YARGITAY KARARI
DAİRE : 11. Hukuk Dairesi
ESAS NO : 2015/1694
KARAR NO : 2015/7469
KARAR TARİHİ : 02.06.2015
MAHKEMESİ : İSTANBUL(KAPATILAN) 51. ASLİYE TİCARET MAHKEMESİ
TARİHİ : 10/12/2013
NUMARASI : 2013/254-2013/319
Taraflar arasında görülen davada İstanbul(Kapatılan) 51. Asliye TicaretMahkemesi’nce verilen 10/12/2013gün ve 2013/254-2013/319 sayılı kararı onayan Daire’nin 24/11/2014 gün ve 2014/7885-2014/18230 sayılı kararı aleyhinde davacı vekili tarafından karar düzeltilmesi isteğinde bulunulmuş ve karar düzeltme dilekçesinin süresi içinde verildiği anlaşılmış olmakla, dosya için düzenlenen rapor dinlenildikten ve yine dosya içerisindeki dilekçe, layihalar, duruşma tutanakları ve tüm belgeler okunup, incelendikten sonra gereği görüşülüp düşünüldü:
Davacı vekili, müvekkili donatanın sahibi olduğu M/V A.A. Gemisi’nin davalı sigorta şirketine 12/07/2008 – 12/08/2009 tarihleri arasında tekne sigorta poliçesi ile sigortalı olduğunu, sigortalı geminin 24/12/2008 ve 23/01/2009 tarihlerinde İ. (K.) adasında şiddetli fırtına nedeni ile iki defa karaya oturduğunu, durumun tekne ve aynı zamanda yük sigortacısı olan davalıya ihbar edildiğini, davalı sigorta şirketinin tayin ettiği eksperin hasar tespit çalışmalarına başladığını, bu arada müşterek avarya ilan edilmesinin kararlaştırıldığını ve L.’dan avarya komiseri tayin edildiğini, davalı şirketin dispeç raporunun tamamlanmasını beklemeden ve donatanın bilgisi dışında gerçek zararın çok altında bir meblağı ”gemi işletme müteahhidinden” ibraname alma koşulu ile ödediğini, davalı sigorta şirketinden 2.761.029,53 USD munzam zarar talebinde bulunduğunu, sonuç alınamaması üzerine de davalar açıldığını, bu davalar sırasında tarafların bir araya gelerek hakem tayin edilmesine karar verdiğini ancak hakem tarafından tanzim edilen raporun müvekkilinin gerçek zararının beşte birini bile karşılamadığını, davalı şirket ile imzalanmak zorunda kalınan protokol gereği hakemin belirlemiş olduğu tazminatın müvekkiline ödendiğini, davalı sigortacının sigorta tazminatını zamanında ödememesi nedeniyle ödediği cezai şart tazminatları, yasal avukatlık ücreti, takip ve dava masrafı, kendi alacaklılarına ödedikleri temerrüt faizinin munzam zarar oluşturduğunu ileri sürerek 650.000 USD’lik tazminatın temerrüt tarihi olan 14/07/2011 tarihinden itibaren işleyecek ticari işlere uygulanacak en yüksek avans faizi ile birlikte tahsilini talep ve dava etmiştir.

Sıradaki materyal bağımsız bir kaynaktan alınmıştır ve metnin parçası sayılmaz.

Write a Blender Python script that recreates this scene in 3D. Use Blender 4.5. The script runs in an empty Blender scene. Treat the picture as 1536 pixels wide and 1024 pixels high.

Davalı vekili, davanın reddini savunmuştur.
Mahkemece davanın reddine karar verilmiş, davacı vekili tarafından temyiz edilen karar, Dairemizce onanmıştır.
Davalı vekili, bu kez karar düzeltme isteminde bulunmuştur.
Dosyadaki yazılara, mahkeme kararında belirtilip Yargıtay ilamında benimsenen gerektirici sebeplere göre, davacı vekilinin HUMK’nın 440. maddesinde sayılan hallerden hiçbirisini ihtiva etmeyen karar düzeltme isteğinin reddi gerekir.
SONUÇ: Yukarıda açıklanan nedenlerden dolayı, davacı vekilinin karar düzeltme isteğinin HUMK’nın 442. maddesi gereğince REDDİNE, alınması gereken 57,60 TL karar düzeltme harcı peşin ödenmiş olduğundan yeniden alınmasına yer olmadığına, 3506 sayılı Yasa ile değiştirilen HUMK’nın 442/3. maddesi hükmü uyarınca, takdiren 251,00 TL para cezasının karar düzeltilmesini isteyenden alınarak Hazine’ye gelir kaydedilmesine, 02/06/2015 tarihinde oybirliğiyle karar verildi.